Moments later, he began his assault. The FBI video does not show Alexis shooting anyone. But it captures him at various moments in between — moving down a long, white-paneled hallway, looking into rooms, bounding down steps and through a doorway.

At one point — authorities did not say when, or how — Alexis obtained a Beretta pistol, possibly from one of his victims; many workers at the Navy Yard are permitted to carry handguns.

When he was finally killed on the building’s third floor, the pistol beside him, 12 of his victims were dead and four were injured, including a Washington D.C. police officer who was hit in the legs during a volley between Alexis and law enforcement agents. A Naval Criminal Investigative Service agent carried the wounded officer to safety.

Alexis' shotgun and identification badge were later recovered on the first floor, according to court documents.

In the chaos, there were initial suspicions that there was more than one gunman. That turned out to not be the case.
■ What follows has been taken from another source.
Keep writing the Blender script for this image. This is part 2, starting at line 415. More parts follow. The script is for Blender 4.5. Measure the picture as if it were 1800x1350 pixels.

Parlave confirmed that fact on Tuesday, saying Alexis acted alone and warned no one he knew.

“There are indicators…that he was prepared to die during the attack and accepted death as the inevitable consequence of his actions,” Parlave added.

She would not comment on Alexis’ mental health, beyond his references to the electromagnetic waves.

Extremely low frequency electromagnetic waves are used for naval communications, but are also a popular subject for conspiracy theorists who suspect the government uses them for mind control and to manipulate “unsuspecting citizens,” Parlave said.

Ronald C. Machen, Jr., U.S. Attorney for the District of Columbia, called Alexis “a mentally unstable individual” who was nevertheless able to buy a gun.

Neither Machen nor Parlave commented on whether there were any breakdowns in the way various government agencies handled troubling episodes involving Alexis in the weeks and years before the Navy Yard attack.

Alexis, a Navy reservist, had once been arrested in Seattle for shooting out a neighbor’s tires, and was questioned for shooting through the ceiling of his apartment in Fort Worth. While in Rhode Island last summer, he created a stir at a hotel when he claimed to be hearing voices.